_WHAT THE TASK ASKS_.
Reproduce the full listing below unchanged, apart from the pictures.

_STORED RECORDS_.
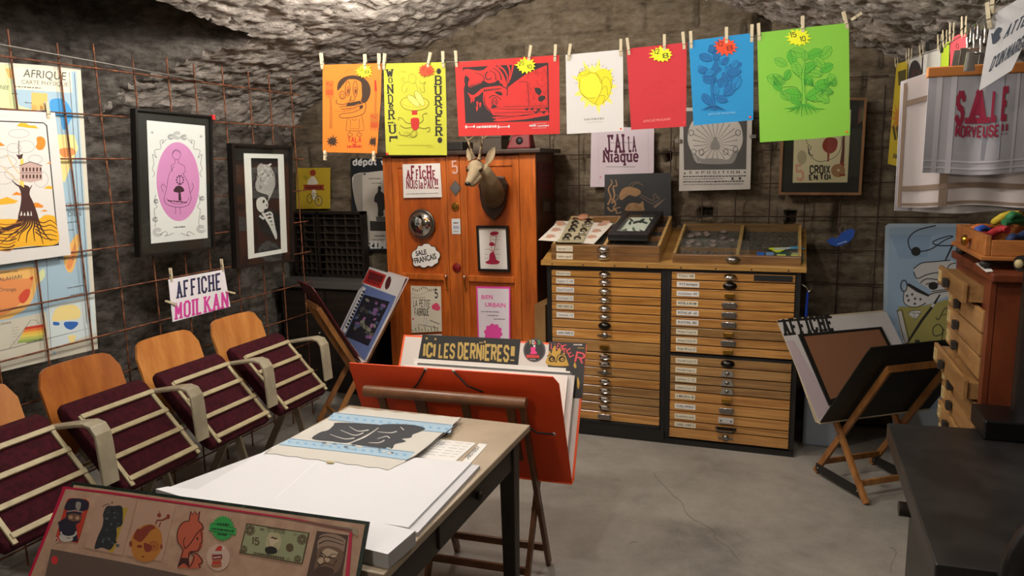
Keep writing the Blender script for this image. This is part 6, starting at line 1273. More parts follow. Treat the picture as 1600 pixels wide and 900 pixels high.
# ================================================================= portfolios in folding X stands
STW = wood('stand_wood', '#7a4a22', '#b07a40', (20, 20, 6), .45, .4, .15); STD = wood('dark_stand_wood', '#57331c', '#7d5230', (10, 10, 10), .45, .4, .15)
BLACKW = mat('#15130f', .5)
def stand(lab, plab, B, u, n, W, rise, fo, bo, legs, wd, cfront, cback, inner, zc=None, noff=0, bars=(.0, .0), strap=False, foot=None, upper=None, tb=.004, ff=1):
    """B: bottom-left end of the V (left as seen from the room); u along it, n towards the front board"""
    B, u, n = V(B), V(u).normalized(), V(n).normalized(); zb = B.z; zc = zb - .052 / min(fo, bo) * rise
    mid = B + u * W / 2
    t = thing('portfolio_stand', lab, 'stand', (mid.x, mid.y, 0))
    L_ = 1.0
    sf, sb = fo / rise, bo / rise; top = .72
    up = V((0, 0, 1)); w_ = .032; th = .018
    C0 = B + n * noff; C0.z = zc; fn_ = (n * rise - up * fo).normalized()
    if upper: top = .80
    feet = {}
    for j, a in enumerate(legs):
        c_ = C0 + u * a
        # leg carrying the front board: foot at the back
        d = (n * sf + up).normalized()
        f1 = c_ - n * sf * zc; f1.z = 0; t1 = c_ + (n * sf + up) * (rise * (top * ff) + zb - zc)
        f2 = c_ + n * sb * zc; f2.z = 0; t2 = c_ + (-n * sb + up) * (rise * top + zb - zc)
        s1, s2 = u * .010, u * -.010
        mb = MB(); mb.bar(f1 + s1 + V((0, 0, .006)), t1 + s1, w_, th, wd, u); mb.build('leg', t, bevel=.002)
        mb = MB(); mb.bar(f2 + s2 + V((0, 0, .006)), t2 + s2, w_, th, wd, u); mb.build('leg', t, bevel=.002)
        mb = MB(); mb.tube([c_ - u * .024, c_ + u * .024], .006, STEEL, 8); mb.build('bolt', t)
        feet[j] = (f1, f2, t1, t2)
        if strap:
            mb = MB(); e = .12
            p1 = f1 + (t1 - f1) * .07 - u * .014; p2 = f2 + (t2 - f2) * .07 - u * .014; mb.bar(p1, p2, .044, .004, BLACKW, u)
            s_ = mb.build('strap', t)
            for q in (p1, p2): mb = MB(); mb.ell(q + (p2 - p1).normalized() * (.02 if q is p1 else -.02) - u * .004, (.006, .006, .006), STEEL, n=8); mb.build('rivet', s_)
    a, b = feet[0], feet[len(legs) - 1]
    for k in (0, 1):
        p = a[k] + (a[2 + k] - a[k]) * .12; q = b[k] + (b[2 + k] - b[k]) * .12; mb = MB(); mb.bar(p, q, .03, .014, wd, n); mb.build('crossbar', t, bevel=.002)
    # upper bars that carry the boards
    for k, s_ in ((2, 1), (3, -1)):
        p = a[k] - u * (upper or .0); q = b[k] + u * (.03 if upper else 0)
        mb = MB()
        if upper and k == 2: mb.tube([p + n * .012, q + n * .012], .022, wd, 12)
        else: mb.bar(p, q, .03, .014, wd, n * s_)
        mb.build('top_bar', t)
        if upper and k == 2:
            for f_ in (.10, .36, .63, .90):
                p_ = p + (q - p) * f_ + n * .012; mb = MB(); mb.bar(p_, p_ - (n * sf + up) * .26, .03, .012, wd, fn_); mb.build('slat', t)
    # portfolio
    P = thing('portfolio', plab, 'portfolio', mid)
    fn = (n * rise - up * fo).normalized(); bn = (-n * rise - up * bo).normalized()    # outward normals
    F0 = B + n * .018; B0 = B - n * .018
    fv = n * fo + up * rise; bv = -n * bo + up * rise
    mb = MB(); c = .03
    fv = fv * ff; quad = [F0, F0 + u * W, F0 + u * W + fv * .94, F0 + u * (W - .02) + fv, F0 + u * .004 + fv, F0 + fv * .94 + u * 0]
    mb.prism(quad, -fn * tb, inner, cfront); mb.add([q + fn * .0004 for q in quad], [list(range(len(quad)))], cfront); fb = mb.build('front_board', P)
    mb = MB(); quad = [B0, B0 + u * W, B0 + u * W + bv, B0 + bv]; mb.prism(quad, bn * tb, cback); mb.build('back_board', P)
    e = .009; bi = B0 - bn * .0006; mb = MB(); mb.prism([bi + u * e, bi + u * (W - e), bi + u * (W - e) + bv * .985, bi + u * e + bv * .985], bn * .0004, inner); mb.build('lining', P)
    mb = MB(); mb.prism([F0 + fn * tb, F0 + u * W + fn * tb, B0 + u * W + bn * tb, B0 + bn * tb], V((0, 0, -.004)), cback); mb.build('spine', P)
    return dict(B=B, u=u, n=n, W=W, fv=fv, bv=bv, fn=fn, bn=bn, F0=F0, B0=B0, P=P, t=t)
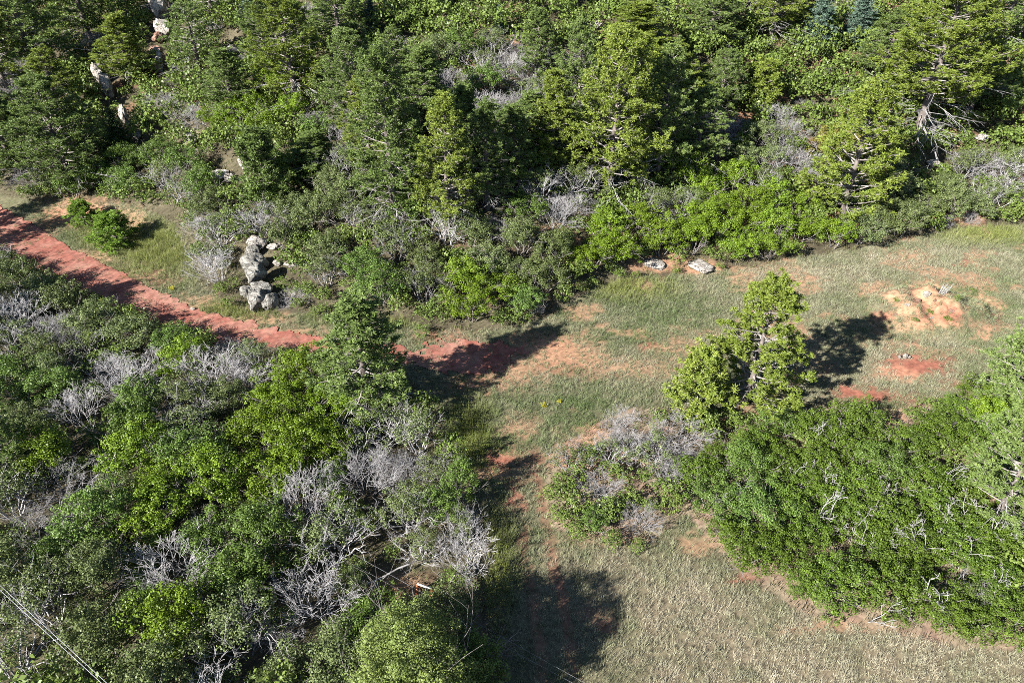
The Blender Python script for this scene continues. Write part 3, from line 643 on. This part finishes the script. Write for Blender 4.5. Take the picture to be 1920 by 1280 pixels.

_THE REPLY_.
Keep writing the Blender script for this image. This is part 6, starting at line 1273. More parts follow. Treat the picture as 1600 pixels wide and 900 pixels high.
# ================================================================= portfolios in folding X stands
STW = wood('stand_wood', '#7a4a22', '#b07a40', (20, 20, 6), .45, .4, .15); STD = wood('dark_stand_wood', '#57331c', '#7d5230', (10, 10, 10), .45, .4, .15)
BLACKW = mat('#15130f', .5)
def stand(lab, plab, B, u, n, W, rise, fo, bo, legs, wd, cfront, cback, inner, zc=None, noff=0, bars=(.0, .0), strap=False, foot=None, upper=None, tb=.004, ff=1):
    """B: bottom-left end of the V (left as seen from the room); u along it, n towards the front board"""
    B, u, n = V(B), V(u).normalized(), V(n).normalized(); zb = B.z; zc = zb - .052 / min(fo, bo) * rise
    mid = B + u * W / 2
    t = thing('portfolio_stand', lab, 'stand', (mid.x, mid.y, 0))
    L_ = 1.0
    sf, sb = fo / rise, bo / rise; top = .72
    up = V((0, 0, 1)); w_ = .032; th = .018
    C0 = B + n * noff; C0.z = zc; fn_ = (n * rise - up * fo).normalized()
    if upper: top = .80
    feet = {}
    for j, a in enumerate(legs):
        c_ = C0 + u * a
        # leg carrying the front board: foot at the back
        d = (n * sf + up).normalized()
        f1 = c_ - n * sf * zc; f1.z = 0; t1 = c_ + (n * sf + up) * (rise * (top * ff) + zb - zc)
        f2 = c_ + n * sb * zc; f2.z = 0; t2 = c_ + (-n * sb + up) * (rise * top + zb - zc)
        s1, s2 = u * .010, u * -.010
        mb = MB(); mb.bar(f1 + s1 + V((0, 0, .006)), t1 + s1, w_, th, wd, u); mb.build('leg', t, bevel=.002)
        mb = MB(); mb.bar(f2 + s2 + V((0, 0, .006)), t2 + s2, w_, th, wd, u); mb.build('leg', t, bevel=.002)
        mb = MB(); mb.tube([c_ - u * .024, c_ + u * .024], .006, STEEL, 8); mb.build('bolt', t)
        feet[j] = (f1, f2, t1, t2)
        if strap:
            mb = MB(); e = .12
            p1 = f1 + (t1 - f1) * .07 - u * .014; p2 = f2 + (t2 - f2) * .07 - u * .014; mb.bar(p1, p2, .044, .004, BLACKW, u)
            s_ = mb.build('strap', t)
            for q in (p1, p2): mb = MB(); mb.ell(q + (p2 - p1).normalized() * (.02 if q is p1 else -.02) - u * .004, (.006, .006, .006), STEEL, n=8); mb.build('rivet', s_)
    a, b = feet[0], feet[len(legs) - 1]
    for k in (0, 1):
        p = a[k] + (a[2 + k] - a[k]) * .12; q = b[k] + (b[2 + k] - b[k]) * .12; mb = MB(); mb.bar(p, q, .03, .014, wd, n); mb.build('crossbar', t, bevel=.002)
    # upper bars that carry the boards
    for k, s_ in ((2, 1), (3, -1)):
        p = a[k] - u * (upper or .0); q = b[k] + u * (.03 if upper else 0)
        mb = MB()
        if upper and k == 2: mb.tube([p + n * .012, q + n * .012], .022, wd, 12)
        else: mb.bar(p, q, .03, .014, wd, n * s_)
        mb.build('top_bar', t)
        if upper and k == 2:
            for f_ in (.10, .36, .63, .90):
                p_ = p + (q - p) * f_ + n * .012; mb = MB(); mb.bar(p_, p_ - (n * sf + up) * .26, .03, .012, wd, fn_); mb.build('slat', t)
    # portfolio
    P = thing('portfolio', plab, 'portfolio', mid)
    fn = (n * rise - up * fo).normalized(); bn = (-n * rise - up * bo).normalized()    # outward normals
    F0 = B + n * .018; B0 = B - n * .018
    fv = n * fo + up * rise; bv = -n * bo + up * rise
    mb = MB(); c = .03
    fv = fv * ff; quad = [F0, F0 + u * W, F0 + u * W + fv * .94, F0 + u * (W - .02) + fv, F0 + u * .004 + fv, F0 + fv * .94 + u * 0]
    mb.prism(quad, -fn * tb, inner, cfront); mb.add([q + fn * .0004 for q in quad], [list(range(len(quad)))], cfront); fb = mb.build('front_board', P)
    mb = MB(); quad = [B0, B0 + u * W, B0 + u * W + bv, B0 + bv]; mb.prism(quad, bn * tb, cback); mb.build('back_board', P)
    e = .009; bi = B0 - bn * .0006; mb = MB(); mb.prism([bi + u * e, bi + u * (W - e), bi + u * (W - e) + bv * .985, bi + u * e + bv * .985], bn * .0004, inner); mb.build('lining', P)
    mb = MB(); mb.prism([F0 + fn * tb, F0 + u * W + fn * tb, B0 + u * W + bn * tb, B0 + bn * tb], V((0, 0, -.004)), cback); mb.build('spine', P)
    return dict(B=B, u=u, n=n, W=W, fv=fv, bv=bv, fn=fn, bn=bn, F0=F0, B0=B0, P=P, t=t)
The Blender Python script for this scene continues. Write part 3, from line 643 on. This part finishes the script. Write for Blender 4.5. Take the picture to be 1920 by 1280 pixels.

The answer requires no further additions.